Who’s in the Cute Girl Network?

the-cute-girl-network-cover“The Network is a loose alliance of smart, beautiful young women who’ve come to share information about all the spazzes, dorks, tools, freaks, perverts, losers, and dumbass boys in the city and to prevent yet another awesome girl for falling for yet another lame guy.” – The Cute Girl Network

Many women – and men – find themselves in a sticky, unpleasant situation when their friends are dating people who are clearly (from an outsider perspective, at least) not worthy of them. Love is blind, and sometimes when you try to disillusion people, they just shut you out. 
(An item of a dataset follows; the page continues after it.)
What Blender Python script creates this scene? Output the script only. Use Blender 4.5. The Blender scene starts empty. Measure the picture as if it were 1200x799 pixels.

The Cute Girl Network, a graphic novel by MK Reed, Joe Flood, and Greg Means, offers a hilarious solution to this problem – a network of women who prevent their members from dating undesirables by putting the word out on their unsatisfactory ex-boyfriends; in this case, getting the skateboard chick protagonist Jane, up to speed on clumsy, forgetful Jack’s past dating misadventures. It seems like the perfect solution; Jane is a fun, smart, and talented girl who would be better without a loser in her life. Only Jane doesn’t really think along those lines: “I don’t want some guy who’ll look good on a Christmas card or has a great resume. I want someone I’m gonna be happy with from day to day.”

The Network’s intrusion on Jane’s love life provides excellent food for thought on the subject of modern love and dating. When should you give someone a second chance? How much dating advice is actually helpful? How do you fall in love, without being blind?

However, more than taking a stance on whether Jane or the Network is right, the novel takes a stance on contemporary portrayals of love and romance – namely, that most of them suck.  In one memorable scene in the novel, Jane’s friends are reading aloud from “Vampyr Boyfriend,” a spot-on parody of Twilight, in which the romantic leads, stalker vampire Caleb and gothic girl Chastity, gaze intensely at each other and mope a lot.

Author MK Reed explains her frustration with contemporary love portrayals: “Messages of ‘Your ambition is sabotaging your love life!’ and ‘A Real Man will solve all your problems!’ drive me nuts. I just got married and while admittedly it’s nice, the only life problems it solved is ‘Who will go to the store when I don’t want to?’ and ‘Who will save me from choking to death in my apartment?’”

Thankfully, Reed’s own love story is a breath of fresh, realistic, air – and one that you can read in under 24 hours. This awkward, funny romance is well worth your time.